- _Exercise objective_: Everything from the line with "1067 pixels high." through the line with "sin, cos, pi = math.sin, math.cos, math.pi" should be repeated exactly, both of those lines included, and nothing else.

- _Provided entries_:
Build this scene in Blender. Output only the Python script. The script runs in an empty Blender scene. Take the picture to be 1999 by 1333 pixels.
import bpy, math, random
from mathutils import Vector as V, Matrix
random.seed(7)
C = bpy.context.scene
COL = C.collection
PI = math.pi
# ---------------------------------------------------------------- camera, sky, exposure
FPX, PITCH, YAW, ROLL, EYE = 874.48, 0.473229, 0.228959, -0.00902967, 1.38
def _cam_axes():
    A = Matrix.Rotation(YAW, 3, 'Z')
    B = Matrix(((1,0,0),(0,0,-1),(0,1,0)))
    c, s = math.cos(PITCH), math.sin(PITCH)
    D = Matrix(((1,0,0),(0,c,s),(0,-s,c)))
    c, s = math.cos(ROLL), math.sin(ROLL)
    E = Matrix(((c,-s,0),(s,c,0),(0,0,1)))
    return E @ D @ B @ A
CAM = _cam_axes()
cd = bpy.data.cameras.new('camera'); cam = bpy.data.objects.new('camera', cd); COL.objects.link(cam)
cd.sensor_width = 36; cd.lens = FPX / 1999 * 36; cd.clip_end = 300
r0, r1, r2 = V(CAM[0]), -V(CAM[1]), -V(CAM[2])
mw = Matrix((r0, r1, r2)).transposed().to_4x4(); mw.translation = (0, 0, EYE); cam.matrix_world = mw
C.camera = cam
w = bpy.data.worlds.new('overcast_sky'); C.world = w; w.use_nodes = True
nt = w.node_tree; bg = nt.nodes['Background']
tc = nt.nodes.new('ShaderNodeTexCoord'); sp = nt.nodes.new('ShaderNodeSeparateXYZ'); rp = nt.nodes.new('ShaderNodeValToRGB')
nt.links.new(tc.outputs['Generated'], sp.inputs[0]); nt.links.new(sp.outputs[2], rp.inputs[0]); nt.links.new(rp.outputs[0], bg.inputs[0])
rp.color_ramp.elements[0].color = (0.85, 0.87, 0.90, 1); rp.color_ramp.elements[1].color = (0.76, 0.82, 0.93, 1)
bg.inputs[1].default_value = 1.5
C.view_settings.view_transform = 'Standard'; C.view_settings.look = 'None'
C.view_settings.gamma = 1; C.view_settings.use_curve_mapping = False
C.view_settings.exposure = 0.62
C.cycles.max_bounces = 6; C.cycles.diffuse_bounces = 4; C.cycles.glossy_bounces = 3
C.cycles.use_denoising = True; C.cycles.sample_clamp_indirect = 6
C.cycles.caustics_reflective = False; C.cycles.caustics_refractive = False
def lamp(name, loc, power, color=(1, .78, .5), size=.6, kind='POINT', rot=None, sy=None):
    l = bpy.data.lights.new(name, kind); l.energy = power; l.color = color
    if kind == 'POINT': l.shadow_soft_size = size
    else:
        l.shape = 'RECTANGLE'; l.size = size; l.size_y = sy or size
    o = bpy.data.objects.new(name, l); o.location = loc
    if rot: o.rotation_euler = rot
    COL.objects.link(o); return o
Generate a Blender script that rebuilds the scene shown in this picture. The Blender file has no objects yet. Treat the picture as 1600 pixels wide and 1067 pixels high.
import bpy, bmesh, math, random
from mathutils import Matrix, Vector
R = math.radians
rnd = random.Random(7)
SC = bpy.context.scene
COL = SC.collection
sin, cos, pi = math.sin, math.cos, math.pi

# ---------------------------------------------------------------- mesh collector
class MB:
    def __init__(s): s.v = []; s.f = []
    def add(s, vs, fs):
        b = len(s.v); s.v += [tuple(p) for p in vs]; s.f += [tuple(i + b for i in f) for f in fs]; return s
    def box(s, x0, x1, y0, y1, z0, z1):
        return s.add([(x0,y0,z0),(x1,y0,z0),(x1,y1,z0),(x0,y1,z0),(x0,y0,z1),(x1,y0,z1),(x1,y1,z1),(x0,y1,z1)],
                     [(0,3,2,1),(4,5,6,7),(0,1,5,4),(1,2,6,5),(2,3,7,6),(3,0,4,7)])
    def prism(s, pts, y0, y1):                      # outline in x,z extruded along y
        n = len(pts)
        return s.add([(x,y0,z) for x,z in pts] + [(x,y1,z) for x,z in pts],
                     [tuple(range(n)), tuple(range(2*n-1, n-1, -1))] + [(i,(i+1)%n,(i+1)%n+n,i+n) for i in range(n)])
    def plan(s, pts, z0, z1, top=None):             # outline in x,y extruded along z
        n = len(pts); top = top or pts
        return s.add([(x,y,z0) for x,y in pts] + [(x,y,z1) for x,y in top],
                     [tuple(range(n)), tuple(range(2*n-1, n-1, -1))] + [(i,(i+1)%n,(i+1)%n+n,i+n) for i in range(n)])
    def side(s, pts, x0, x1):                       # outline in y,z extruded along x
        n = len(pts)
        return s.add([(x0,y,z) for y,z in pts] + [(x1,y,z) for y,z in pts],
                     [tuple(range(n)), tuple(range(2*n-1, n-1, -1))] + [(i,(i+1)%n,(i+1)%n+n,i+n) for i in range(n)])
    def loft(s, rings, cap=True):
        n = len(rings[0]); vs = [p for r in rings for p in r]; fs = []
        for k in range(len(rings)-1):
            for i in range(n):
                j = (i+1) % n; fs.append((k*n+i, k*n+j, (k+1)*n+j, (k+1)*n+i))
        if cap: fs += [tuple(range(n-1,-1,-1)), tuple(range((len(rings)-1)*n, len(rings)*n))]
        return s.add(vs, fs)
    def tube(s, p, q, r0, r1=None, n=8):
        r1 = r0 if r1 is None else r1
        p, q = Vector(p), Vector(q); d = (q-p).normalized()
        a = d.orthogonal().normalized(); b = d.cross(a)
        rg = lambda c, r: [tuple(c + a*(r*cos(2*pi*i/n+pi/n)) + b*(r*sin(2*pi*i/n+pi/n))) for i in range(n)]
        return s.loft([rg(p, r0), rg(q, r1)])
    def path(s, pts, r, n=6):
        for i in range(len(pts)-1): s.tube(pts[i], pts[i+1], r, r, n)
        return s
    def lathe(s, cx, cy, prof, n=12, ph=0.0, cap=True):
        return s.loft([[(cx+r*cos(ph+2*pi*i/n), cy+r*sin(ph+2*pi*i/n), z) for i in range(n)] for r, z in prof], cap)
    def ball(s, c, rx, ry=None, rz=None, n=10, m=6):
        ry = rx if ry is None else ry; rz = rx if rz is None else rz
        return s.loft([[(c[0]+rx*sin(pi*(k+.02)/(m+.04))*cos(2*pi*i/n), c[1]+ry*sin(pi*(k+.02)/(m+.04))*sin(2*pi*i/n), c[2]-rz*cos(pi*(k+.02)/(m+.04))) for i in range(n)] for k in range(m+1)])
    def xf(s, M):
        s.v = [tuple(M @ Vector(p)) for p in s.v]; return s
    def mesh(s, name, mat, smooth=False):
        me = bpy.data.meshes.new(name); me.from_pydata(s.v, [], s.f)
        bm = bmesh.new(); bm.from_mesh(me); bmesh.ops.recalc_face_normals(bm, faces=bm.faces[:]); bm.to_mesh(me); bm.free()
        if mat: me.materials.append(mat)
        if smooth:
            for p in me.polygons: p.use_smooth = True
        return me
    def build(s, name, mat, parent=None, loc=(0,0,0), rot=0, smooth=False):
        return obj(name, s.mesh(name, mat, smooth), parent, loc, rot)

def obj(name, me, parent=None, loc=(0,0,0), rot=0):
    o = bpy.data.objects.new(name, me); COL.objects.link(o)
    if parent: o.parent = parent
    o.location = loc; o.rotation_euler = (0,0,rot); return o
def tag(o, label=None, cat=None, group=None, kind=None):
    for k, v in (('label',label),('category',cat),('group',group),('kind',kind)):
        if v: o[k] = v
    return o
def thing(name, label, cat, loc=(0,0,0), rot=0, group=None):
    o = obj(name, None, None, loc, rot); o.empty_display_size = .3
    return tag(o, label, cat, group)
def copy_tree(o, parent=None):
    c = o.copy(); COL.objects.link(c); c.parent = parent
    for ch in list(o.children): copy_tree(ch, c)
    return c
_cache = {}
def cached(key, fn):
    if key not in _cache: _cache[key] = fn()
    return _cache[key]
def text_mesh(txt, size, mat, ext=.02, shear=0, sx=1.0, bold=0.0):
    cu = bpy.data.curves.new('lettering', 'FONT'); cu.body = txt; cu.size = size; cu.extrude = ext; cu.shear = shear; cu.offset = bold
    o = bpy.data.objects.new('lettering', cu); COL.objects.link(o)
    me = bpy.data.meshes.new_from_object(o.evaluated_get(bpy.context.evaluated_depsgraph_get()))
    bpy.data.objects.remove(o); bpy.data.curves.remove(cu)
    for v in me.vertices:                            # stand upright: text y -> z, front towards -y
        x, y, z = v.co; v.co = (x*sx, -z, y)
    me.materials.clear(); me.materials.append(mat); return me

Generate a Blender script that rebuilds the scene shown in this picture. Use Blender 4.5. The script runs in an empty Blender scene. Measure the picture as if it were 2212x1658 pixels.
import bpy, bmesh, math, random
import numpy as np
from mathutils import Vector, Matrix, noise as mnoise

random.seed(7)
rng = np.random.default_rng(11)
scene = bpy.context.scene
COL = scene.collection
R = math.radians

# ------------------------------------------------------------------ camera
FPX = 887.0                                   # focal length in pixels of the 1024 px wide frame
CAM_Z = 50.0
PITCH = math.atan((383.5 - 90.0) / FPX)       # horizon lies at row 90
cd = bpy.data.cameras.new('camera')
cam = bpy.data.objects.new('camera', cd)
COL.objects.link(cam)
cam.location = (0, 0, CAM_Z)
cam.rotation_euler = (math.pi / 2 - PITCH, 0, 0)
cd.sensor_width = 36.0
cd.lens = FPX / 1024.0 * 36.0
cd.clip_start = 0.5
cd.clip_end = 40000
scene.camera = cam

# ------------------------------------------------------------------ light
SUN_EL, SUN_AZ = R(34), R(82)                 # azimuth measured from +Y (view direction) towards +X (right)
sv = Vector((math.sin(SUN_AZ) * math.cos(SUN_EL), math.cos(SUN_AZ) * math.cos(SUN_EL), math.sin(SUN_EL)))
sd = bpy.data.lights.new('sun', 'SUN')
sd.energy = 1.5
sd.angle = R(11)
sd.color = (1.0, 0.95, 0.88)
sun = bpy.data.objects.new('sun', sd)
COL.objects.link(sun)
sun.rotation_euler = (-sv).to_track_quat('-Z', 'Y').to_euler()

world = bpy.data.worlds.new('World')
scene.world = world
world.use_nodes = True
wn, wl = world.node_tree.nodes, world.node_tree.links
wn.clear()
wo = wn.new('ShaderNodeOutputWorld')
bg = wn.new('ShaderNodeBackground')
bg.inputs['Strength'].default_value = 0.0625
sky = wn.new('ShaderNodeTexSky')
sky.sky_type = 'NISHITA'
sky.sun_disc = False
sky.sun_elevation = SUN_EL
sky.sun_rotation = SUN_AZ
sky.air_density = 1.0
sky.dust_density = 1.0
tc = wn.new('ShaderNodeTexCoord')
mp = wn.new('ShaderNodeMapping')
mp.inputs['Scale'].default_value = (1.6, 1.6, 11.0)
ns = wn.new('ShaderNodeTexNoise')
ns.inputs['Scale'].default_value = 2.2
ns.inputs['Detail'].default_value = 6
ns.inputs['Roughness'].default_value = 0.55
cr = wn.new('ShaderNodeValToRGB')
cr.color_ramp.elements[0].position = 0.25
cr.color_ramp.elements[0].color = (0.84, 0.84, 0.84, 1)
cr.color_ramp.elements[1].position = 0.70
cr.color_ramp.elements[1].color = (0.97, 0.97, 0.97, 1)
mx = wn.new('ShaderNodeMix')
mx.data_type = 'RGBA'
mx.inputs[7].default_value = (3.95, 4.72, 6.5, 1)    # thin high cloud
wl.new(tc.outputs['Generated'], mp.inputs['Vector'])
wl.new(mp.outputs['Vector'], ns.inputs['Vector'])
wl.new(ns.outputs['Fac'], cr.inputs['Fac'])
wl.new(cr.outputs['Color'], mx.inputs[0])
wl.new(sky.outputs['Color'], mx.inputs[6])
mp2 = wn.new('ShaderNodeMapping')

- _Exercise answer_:
Generate a Blender script that rebuilds the scene shown in this picture. The Blender file has no objects yet. Treat the picture as 1600 pixels wide and 1067 pixels high.
import bpy, bmesh, math, random
from mathutils import Matrix, Vector
R = math.radians
rnd = random.Random(7)
SC = bpy.context.scene
COL = SC.collection
sin, cos, pi = math.sin, math.cos, math.pi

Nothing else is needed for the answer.